What you are asked to do ▸ Restate each line of the listing exactly, without carrying over any pictures.
+++++
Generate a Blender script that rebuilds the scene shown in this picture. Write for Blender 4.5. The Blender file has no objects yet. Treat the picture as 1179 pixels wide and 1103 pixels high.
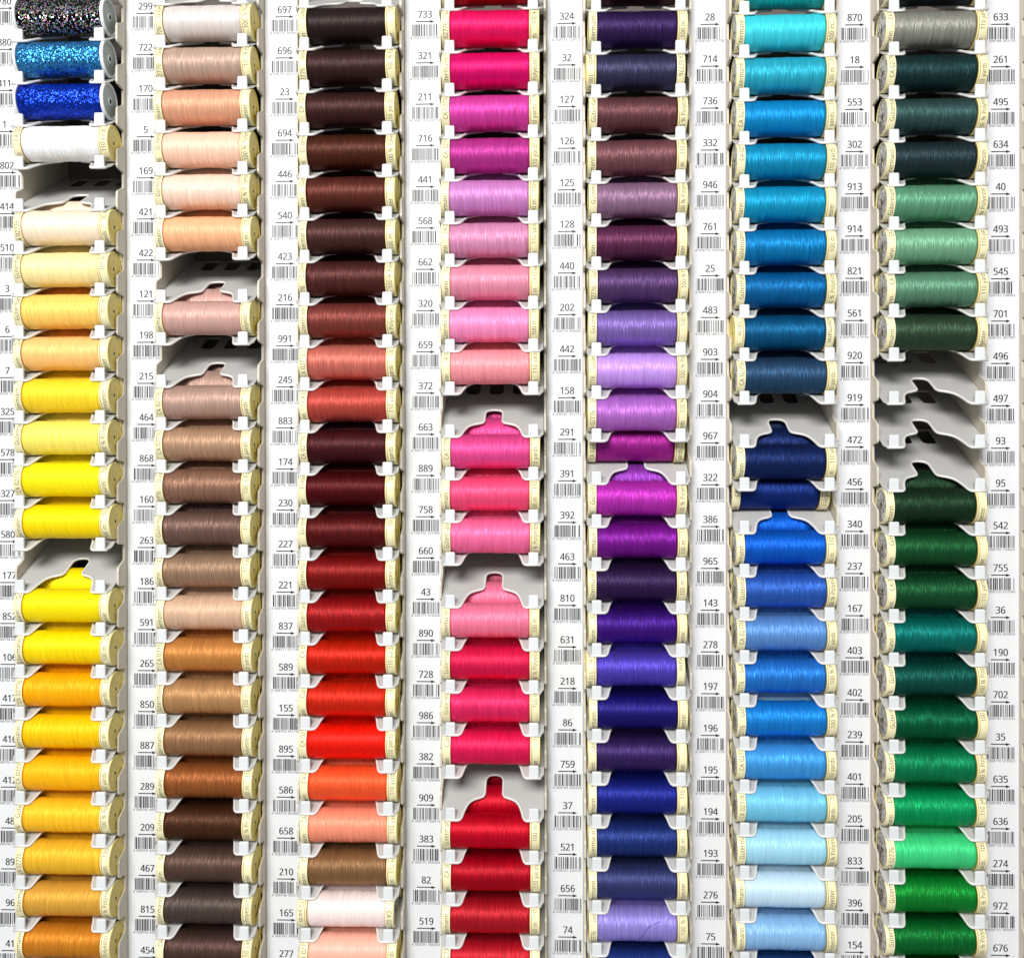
import bpy, bmesh, math, random
from mathutils import Vector, Matrix
from mathutils.geometry import tessellate_polygon
random.seed(7)
scene = bpy.context.scene
COL = scene.collection
S = 0.0005            # one unit of the drawing = half a millimetre
CAM_D = 1190.0

# ------------------------------------------------------------------ camera
yaw, pit, rol = math.radians(2.05), math.radians(-0.19), math.radians(0.07)
right = Vector((math.cos(yaw), math.sin(yaw), 0)); f0 = Vector((-math.sin(yaw), math.cos(yaw), 0))
Zh = Vector((0, 0, 1))
fwd = f0 * math.cos(pit) + Zh * math.sin(pit); up = f0 * -math.sin(pit) + Zh * math.cos(pit)
r2 = right * math.cos(rol) - up * math.sin(rol); u2 = right * math.sin(rol) + up * math.cos(rol)
cd = bpy.data.cameras.new('camera'); cam = bpy.data.objects.new('camera', cd); COL.objects.link(cam)
M = Matrix((r2, u2, -fwd)).transposed().to_4x4(); M.translation = Vector((0, -CAM_D * S, 0))
cam.matrix_world = M
cd.sensor_fit = 'HORIZONTAL'; cd.sensor_width = 36; cd.lens = 36 * 1190 / 1179.0
cd.clip_start = 0.01; cd.clip_end = 50
cd.dof.use_dof = False
scene.camera = cam

# ------------------------------------------------------------------ light
w = bpy.data.worlds.new('World'); scene.world = w; w.use_nodes = True
bg = w.node_tree.nodes['Background']; bg.inputs[0].default_value = (0.90, 0.95, 1.0, 1); bg.inputs[1].default_value = 0.28

def area(name, loc, target, sx, sy, power, color):
    d = bpy.data.lights.new(name, 'AREA'); d.shape = 'RECTANGLE'; d.size = sx; d.size_y = sy
    d.energy = power; d.color = color
    o = bpy.data.objects.new(name, d); COL.objects.link(o); o.location = loc
    o.rotation_euler = (Vector(target) - Vector(loc)).to_track_quat('-Z', 'Y').to_euler()
    return o
area('window_light', (-0.28, -1.55, 0.70), (0, 0, -0.02), 0.9, 0.45, 39, (1.0, 0.985, 0.96))

scene.render.engine = 'CYCLES'
scene.cycles.use_denoising = True
scene.cycles.max_bounces = 6; scene.cycles.diffuse_bounces = 3; scene.cycles.glossy_bounces = 2
vs = scene.view_settings
vs.view_transform = 'Standard'; vs.look = 'None'; vs.exposure = 0.0; vs.gamma = 1; vs.use_curve_mapping = False

# ------------------------------------------------------------------ materials
def lin(c):
    return tuple(((v / 255) / 12.92 if v / 255 <= 0.04045 else ((v / 255 + 0.055) / 1.055) ** 2.4) for v in c)

def new_mat(name):
    m = bpy.data.materials.new(name); m.use_nodes = True
    nt = m.node_tree; return m, nt, nt.nodes['Principled BSDF']

def N(nt, t, **kw):
    n = nt.nodes.new(t)
    for k, v in kw.items(): setattr(n, k, v)
    return n

def plastic(name, col, rough=0.4, vary=0.06, scale=60, spec=0.4, sss=0.0):
    m, nt, p = new_mat(name)
    tc = N(nt, 'ShaderNodeTexCoord'); nz = N(nt, 'ShaderNodeTexNoise')
    nz.inputs['Scale'].default_value = scale; nz.inputs['Detail'].default_value = 5
    nt.links.new(tc.outputs['Object'], nz.inputs['Vector'])
    mp = N(nt, 'ShaderNodeMapRange'); mp.inputs[3].default_value = 1 - vary; mp.inputs[4].default_value = 1 + vary
    nt.links.new(nz.outputs['Fac'], mp.inputs[0])
    mx = N(nt, 'ShaderNodeVectorMath', operation='SCALE'); mx.inputs[0].default_value = col
    nt.links.new(mp.outputs[0], mx.inputs['Scale']); nt.links.new(mx.outputs[0], p.inputs['Base Color'])
    rr = N(nt, 'ShaderNodeMapRange'); rr.inputs[3].default_value = rough - 0.08; rr.inputs[4].default_value = rough + 0.1
    nt.links.new(nz.outputs['Fac'], rr.inputs[0]); nt.links.new(rr.outputs[0], p.inputs['Roughness'])
    p.inputs['Specular IOR Level'].default_value = spec
    b = N(nt, 'ShaderNodeBump'); b.inputs['Strength'].default_value = 0.08; b.inputs['Distance'].default_value = 0.0002
    n2 = N(nt, 'ShaderNodeTexNoise'); n2.inputs['Scale'].default_value = 900
    nt.links.new(tc.outputs['Object'], n2.inputs['Vector']); nt.links.new(n2.outputs['Fac'], b.inputs['Height'])
    nt.links.new(b.outputs[0], p.inputs['Normal'])
    return m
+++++
Result for this task ▸
Generate a Blender script that rebuilds the scene shown in this picture. Write for Blender 4.5. The Blender file has no objects yet. Treat the picture as 1179 pixels wide and 1103 pixels high.
import bpy, bmesh, math, random
from mathutils import Vector, Matrix
from mathutils.geometry import tessellate_polygon
random.seed(7)
scene = bpy.context.scene
COL = scene.collection
S = 0.0005            # one unit of the drawing = half a millimetre
CAM_D = 1190.0

# ------------------------------------------------------------------ camera
yaw, pit, rol = math.radians(2.05), math.radians(-0.19), math.radians(0.07)
right = Vector((math.cos(yaw), math.sin(yaw), 0)); f0 = Vector((-math.sin(yaw), math.cos(yaw), 0))
Zh = Vector((0, 0, 1))
fwd = f0 * math.cos(pit) + Zh * math.sin(pit); up = f0 * -math.sin(pit) + Zh * math.cos(pit)
r2 = right * math.cos(rol) - up * math.sin(rol); u2 = right * math.sin(rol) + up * math.cos(rol)
cd = bpy.data.cameras.new('camera'); cam = bpy.data.objects.new('camera', cd); COL.objects.link(cam)
M = Matrix((r2, u2, -fwd)).transposed().to_4x4(); M.translation = Vector((0, -CAM_D * S, 0))
cam.matrix_world = M
cd.sensor_fit = 'HORIZONTAL'; cd.sensor_width = 36; cd.lens = 36 * 1190 / 1179.0
cd.clip_start = 0.01; cd.clip_end = 50
cd.dof.use_dof = False
scene.camera = cam

# ------------------------------------------------------------------ light
w = bpy.data.worlds.new('World'); scene.world = w; w.use_nodes = True
bg = w.node_tree.nodes['Background']; bg.inputs[0].default_value = (0.90, 0.95, 1.0, 1); bg.inputs[1].default_value = 0.28

def area(name, loc, target, sx, sy, power, color):
    d = bpy.data.lights.new(name, 'AREA'); d.shape = 'RECTANGLE'; d.size = sx; d.size_y = sy
    d.energy = power; d.color = color
    o = bpy.data.objects.new(name, d); COL.objects.link(o); o.location = loc
    o.rotation_euler = (Vector(target) - Vector(loc)).to_track_quat('-Z', 'Y').to_euler()
    return o
area('window_light', (-0.28, -1.55, 0.70), (0, 0, -0.02), 0.9, 0.45, 39, (1.0, 0.985, 0.96))

scene.render.engine = 'CYCLES'
scene.cycles.use_denoising = True
scene.cycles.max_bounces = 6; scene.cycles.diffuse_bounces = 3; scene.cycles.glossy_bounces = 2
vs = scene.view_settings
vs.view_transform = 'Standard'; vs.look = 'None'; vs.exposure = 0.0; vs.gamma = 1; vs.use_curve_mapping = False

# ------------------------------------------------------------------ materials
def lin(c):
    return tuple(((v / 255) / 12.92 if v / 255 <= 0.04045 else ((v / 255 + 0.055) / 1.055) ** 2.4) for v in c)

def new_mat(name):
    m = bpy.data.materials.new(name); m.use_nodes = True
    nt = m.node_tree; return m, nt, nt.nodes['Principled BSDF']

def N(nt, t, **kw):
    n = nt.nodes.new(t)
    for k, v in kw.items(): setattr(n, k, v)
    return n

def plastic(name, col, rough=0.4, vary=0.06, scale=60, spec=0.4, sss=0.0):
    m, nt, p = new_mat(name)
    tc = N(nt, 'ShaderNodeTexCoord'); nz = N(nt, 'ShaderNodeTexNoise')
    nz.inputs['Scale'].default_value = scale; nz.inputs['Detail'].default_value = 5
    nt.links.new(tc.outputs['Object'], nz.inputs['Vector'])
    mp = N(nt, 'ShaderNodeMapRange'); mp.inputs[3].default_value = 1 - vary; mp.inputs[4].default_value = 1 + vary
    nt.links.new(nz.outputs['Fac'], mp.inputs[0])
    mx = N(nt, 'ShaderNodeVectorMath', operation='SCALE'); mx.inputs[0].default_value = col
    nt.links.new(mp.outputs[0], mx.inputs['Scale']); nt.links.new(mx.outputs[0], p.inputs['Base Color'])
    rr = N(nt, 'ShaderNodeMapRange'); rr.inputs[3].default_value = rough - 0.08; rr.inputs[4].default_value = rough + 0.1
    nt.links.new(nz.outputs['Fac'], rr.inputs[0]); nt.links.new(rr.outputs[0], p.inputs['Roughness'])
    p.inputs['Specular IOR Level'].default_value = spec
    b = N(nt, 'ShaderNodeBump'); b.inputs['Strength'].default_value = 0.08; b.inputs['Distance'].default_value = 0.0002
    n2 = N(nt, 'ShaderNodeTexNoise'); n2.inputs['Scale'].default_value = 900
    nt.links.new(tc.outputs['Object'], n2.inputs['Vector']); nt.links.new(n2.outputs['Fac'], b.inputs['Height'])
    nt.links.new(b.outputs[0], p.inputs['Normal'])
    return m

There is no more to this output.